Most mentoring programs fail because companies fail to take into account the clarity around matching mentor and mentee in terms of what the goals are and how to track outcomes.

Leadership Mindset

For any good mentoring program to work, there really needs to be buy-in from the top leadership and adoption at all levels. Philosophically, a culture that supports learning and development and the sharing of information within that organization is the best platform to work with. What we talk about regularly is the fact that we often think that mentees are the ones who are the sole benefactors in any mentoring relationship. But the reality is, a formalized mentoring program actually builds leadership capacity at all levels by teaching people the very art of how to be effective as a mentor, which leads to developing leadership capacities further, such as empathy, communication skills and just understanding what it means to pour into others and care about their development.

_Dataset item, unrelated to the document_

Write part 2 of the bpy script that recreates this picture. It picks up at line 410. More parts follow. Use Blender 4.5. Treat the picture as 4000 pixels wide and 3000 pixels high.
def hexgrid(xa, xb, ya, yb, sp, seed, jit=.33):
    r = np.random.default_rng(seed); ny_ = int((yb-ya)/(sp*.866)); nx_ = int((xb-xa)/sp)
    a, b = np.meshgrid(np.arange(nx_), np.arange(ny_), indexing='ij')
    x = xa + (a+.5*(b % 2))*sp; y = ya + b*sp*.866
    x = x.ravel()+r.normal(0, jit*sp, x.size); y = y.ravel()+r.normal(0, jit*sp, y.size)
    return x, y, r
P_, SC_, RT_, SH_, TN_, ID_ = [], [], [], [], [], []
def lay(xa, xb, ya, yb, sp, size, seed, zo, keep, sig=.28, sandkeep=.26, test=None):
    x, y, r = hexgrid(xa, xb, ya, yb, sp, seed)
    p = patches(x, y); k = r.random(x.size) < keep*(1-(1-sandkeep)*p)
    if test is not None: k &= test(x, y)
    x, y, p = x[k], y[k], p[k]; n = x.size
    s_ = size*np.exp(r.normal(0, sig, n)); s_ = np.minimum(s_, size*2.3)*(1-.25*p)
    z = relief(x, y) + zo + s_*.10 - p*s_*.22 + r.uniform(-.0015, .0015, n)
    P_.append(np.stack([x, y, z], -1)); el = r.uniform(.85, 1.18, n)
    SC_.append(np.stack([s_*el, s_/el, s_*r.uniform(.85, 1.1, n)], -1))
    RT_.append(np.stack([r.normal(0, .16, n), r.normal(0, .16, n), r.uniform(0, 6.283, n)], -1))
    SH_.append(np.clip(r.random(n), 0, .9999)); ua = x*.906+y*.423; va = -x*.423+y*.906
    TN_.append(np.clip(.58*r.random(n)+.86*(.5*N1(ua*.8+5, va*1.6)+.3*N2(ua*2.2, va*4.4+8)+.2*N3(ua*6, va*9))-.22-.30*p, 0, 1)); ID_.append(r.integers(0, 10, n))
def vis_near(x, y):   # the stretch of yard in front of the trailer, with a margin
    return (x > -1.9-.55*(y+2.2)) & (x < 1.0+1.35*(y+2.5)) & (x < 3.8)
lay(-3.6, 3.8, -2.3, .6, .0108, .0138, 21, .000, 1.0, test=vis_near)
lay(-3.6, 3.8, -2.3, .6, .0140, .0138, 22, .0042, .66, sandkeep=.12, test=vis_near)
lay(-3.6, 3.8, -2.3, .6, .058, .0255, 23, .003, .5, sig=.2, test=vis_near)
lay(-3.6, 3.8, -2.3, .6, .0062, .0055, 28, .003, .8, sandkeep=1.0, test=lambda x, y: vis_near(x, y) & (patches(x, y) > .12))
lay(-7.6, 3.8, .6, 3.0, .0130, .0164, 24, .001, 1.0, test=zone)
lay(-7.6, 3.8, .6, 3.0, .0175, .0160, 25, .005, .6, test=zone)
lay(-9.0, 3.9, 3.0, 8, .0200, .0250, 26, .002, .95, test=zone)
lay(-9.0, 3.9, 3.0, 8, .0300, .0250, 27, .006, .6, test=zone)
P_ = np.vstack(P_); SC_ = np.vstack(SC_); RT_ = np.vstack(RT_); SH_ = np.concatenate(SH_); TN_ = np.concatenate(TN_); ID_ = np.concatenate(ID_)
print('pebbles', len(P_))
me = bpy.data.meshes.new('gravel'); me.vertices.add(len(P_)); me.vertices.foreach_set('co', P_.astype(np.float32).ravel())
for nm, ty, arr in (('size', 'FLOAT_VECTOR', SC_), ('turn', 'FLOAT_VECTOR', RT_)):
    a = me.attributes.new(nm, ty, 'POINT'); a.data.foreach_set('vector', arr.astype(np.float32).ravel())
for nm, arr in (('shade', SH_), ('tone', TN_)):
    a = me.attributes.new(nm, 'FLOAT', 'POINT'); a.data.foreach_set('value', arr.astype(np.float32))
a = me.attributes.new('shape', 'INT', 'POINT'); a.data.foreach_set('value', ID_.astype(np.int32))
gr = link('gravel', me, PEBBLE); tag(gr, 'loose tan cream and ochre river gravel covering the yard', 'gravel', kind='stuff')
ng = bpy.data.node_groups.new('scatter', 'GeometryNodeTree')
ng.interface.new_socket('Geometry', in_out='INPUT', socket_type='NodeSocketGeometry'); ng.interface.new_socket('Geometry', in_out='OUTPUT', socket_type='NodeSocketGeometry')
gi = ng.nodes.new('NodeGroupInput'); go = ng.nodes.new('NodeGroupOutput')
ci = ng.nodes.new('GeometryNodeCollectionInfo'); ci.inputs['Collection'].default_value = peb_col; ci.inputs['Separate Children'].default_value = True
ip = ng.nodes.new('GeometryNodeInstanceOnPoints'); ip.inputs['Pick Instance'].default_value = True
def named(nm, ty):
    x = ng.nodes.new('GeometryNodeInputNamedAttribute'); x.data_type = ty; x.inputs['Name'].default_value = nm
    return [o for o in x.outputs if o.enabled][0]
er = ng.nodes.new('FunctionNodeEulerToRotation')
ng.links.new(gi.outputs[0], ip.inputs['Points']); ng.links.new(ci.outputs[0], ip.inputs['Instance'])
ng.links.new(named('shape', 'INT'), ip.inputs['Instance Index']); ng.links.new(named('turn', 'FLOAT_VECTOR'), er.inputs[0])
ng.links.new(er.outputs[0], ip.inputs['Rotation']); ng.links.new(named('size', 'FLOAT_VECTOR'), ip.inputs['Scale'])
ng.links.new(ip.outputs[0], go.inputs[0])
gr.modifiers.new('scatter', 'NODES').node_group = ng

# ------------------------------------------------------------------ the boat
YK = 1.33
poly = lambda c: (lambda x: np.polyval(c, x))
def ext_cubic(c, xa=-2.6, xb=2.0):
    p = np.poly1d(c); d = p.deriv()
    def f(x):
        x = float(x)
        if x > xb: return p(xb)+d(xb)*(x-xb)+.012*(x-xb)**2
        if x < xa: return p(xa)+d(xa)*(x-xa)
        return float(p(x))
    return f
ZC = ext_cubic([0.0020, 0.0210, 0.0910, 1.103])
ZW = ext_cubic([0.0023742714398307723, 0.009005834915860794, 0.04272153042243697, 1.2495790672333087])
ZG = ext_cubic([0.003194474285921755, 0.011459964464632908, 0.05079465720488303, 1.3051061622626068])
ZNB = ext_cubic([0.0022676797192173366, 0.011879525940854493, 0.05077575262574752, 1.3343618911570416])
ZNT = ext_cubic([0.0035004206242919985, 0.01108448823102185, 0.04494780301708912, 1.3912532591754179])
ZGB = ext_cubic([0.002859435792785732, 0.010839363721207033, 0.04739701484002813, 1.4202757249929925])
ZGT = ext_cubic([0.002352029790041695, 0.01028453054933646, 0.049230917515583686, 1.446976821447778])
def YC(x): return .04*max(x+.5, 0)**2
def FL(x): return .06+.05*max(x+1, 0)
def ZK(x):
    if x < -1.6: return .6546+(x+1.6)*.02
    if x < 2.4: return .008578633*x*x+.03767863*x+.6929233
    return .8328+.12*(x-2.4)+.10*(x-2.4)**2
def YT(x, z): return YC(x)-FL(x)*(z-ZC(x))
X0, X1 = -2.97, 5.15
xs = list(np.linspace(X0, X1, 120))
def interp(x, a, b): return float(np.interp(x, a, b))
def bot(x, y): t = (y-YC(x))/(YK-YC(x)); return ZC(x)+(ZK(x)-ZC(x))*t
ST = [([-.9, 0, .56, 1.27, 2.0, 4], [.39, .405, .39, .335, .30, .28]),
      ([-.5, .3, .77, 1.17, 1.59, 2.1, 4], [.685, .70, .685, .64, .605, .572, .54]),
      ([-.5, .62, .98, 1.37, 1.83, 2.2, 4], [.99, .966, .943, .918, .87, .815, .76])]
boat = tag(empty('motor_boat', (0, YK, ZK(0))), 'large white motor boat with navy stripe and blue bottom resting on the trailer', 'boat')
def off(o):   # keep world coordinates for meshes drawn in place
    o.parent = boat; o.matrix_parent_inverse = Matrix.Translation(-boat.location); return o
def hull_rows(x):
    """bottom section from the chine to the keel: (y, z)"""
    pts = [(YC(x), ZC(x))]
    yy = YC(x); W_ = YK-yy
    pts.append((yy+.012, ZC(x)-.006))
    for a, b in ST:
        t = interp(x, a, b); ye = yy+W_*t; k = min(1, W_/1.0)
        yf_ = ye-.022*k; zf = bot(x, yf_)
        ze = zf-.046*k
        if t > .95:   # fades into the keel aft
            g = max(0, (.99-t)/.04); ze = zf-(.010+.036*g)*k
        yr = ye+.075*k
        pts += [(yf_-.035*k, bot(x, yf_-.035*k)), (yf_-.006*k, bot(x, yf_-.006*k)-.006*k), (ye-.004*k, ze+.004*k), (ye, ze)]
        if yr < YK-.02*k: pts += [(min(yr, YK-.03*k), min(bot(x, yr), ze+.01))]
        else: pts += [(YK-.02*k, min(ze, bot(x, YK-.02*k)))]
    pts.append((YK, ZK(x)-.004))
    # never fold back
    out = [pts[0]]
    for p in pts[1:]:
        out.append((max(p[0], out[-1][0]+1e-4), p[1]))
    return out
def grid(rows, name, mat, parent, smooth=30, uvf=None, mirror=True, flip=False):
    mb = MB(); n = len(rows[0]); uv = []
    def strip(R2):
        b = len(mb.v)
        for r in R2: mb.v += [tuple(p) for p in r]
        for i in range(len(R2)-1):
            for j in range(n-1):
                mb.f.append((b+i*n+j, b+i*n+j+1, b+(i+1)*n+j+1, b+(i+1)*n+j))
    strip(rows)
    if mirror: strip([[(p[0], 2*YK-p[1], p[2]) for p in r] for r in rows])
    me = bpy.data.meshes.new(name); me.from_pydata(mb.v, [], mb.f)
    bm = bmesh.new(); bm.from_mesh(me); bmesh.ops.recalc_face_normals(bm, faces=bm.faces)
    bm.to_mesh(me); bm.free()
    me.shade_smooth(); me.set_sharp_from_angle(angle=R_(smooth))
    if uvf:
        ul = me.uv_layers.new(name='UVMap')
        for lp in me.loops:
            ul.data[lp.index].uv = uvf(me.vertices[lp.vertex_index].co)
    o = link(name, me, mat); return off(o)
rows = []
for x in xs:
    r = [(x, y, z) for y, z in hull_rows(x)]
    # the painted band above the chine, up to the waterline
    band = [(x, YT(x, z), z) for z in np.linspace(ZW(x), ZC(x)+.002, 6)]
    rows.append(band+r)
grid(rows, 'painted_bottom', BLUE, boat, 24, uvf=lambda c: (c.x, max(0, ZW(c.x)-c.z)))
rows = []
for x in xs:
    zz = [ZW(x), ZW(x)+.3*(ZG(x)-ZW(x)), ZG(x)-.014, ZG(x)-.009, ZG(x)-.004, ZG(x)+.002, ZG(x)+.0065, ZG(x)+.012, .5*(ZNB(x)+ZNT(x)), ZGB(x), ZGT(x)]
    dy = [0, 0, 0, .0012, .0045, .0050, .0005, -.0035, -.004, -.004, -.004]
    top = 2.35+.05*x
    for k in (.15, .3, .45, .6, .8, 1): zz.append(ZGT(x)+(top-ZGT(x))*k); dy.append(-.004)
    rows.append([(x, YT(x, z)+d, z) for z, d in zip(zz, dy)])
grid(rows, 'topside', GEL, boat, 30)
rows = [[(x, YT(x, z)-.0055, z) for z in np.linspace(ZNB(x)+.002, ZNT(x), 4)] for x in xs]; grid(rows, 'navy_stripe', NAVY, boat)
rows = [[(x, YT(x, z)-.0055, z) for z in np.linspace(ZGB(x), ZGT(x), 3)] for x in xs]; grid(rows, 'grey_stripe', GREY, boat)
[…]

The best adoption of a mentoring program (the best ones we’ve seen) have buy-in at the top with leaders who really care about seeing outcomes and giving people the space to really solidify their mentoring relationships. Manager involvement, in providing employees with clarity around what topics they should be seeking a mentor on, really help aide in that as well.

Organization Buy-In

I have seen mentoring programs fail many times because the buy-in just was not strong enough within the company. Any time a mentoring program is deployed with the wrong approach to employee selection, it does not work. We once worked with an organization that had a really hard time recruiting participants for their mentoring program because leadership was not even aware or had not even been promoting the program. So, the program itself was in a silo within the organization and it did not have enough visibility for anybody to be interested in wanting to participate.

So, to deploy any mentoring program it’s important not only to have the leadership buy-in and the visibility that goes along with that, but also to be mindful in how you’re selecting participants. We have learned a lot in that process of seeing how mentoring programs can often go awry.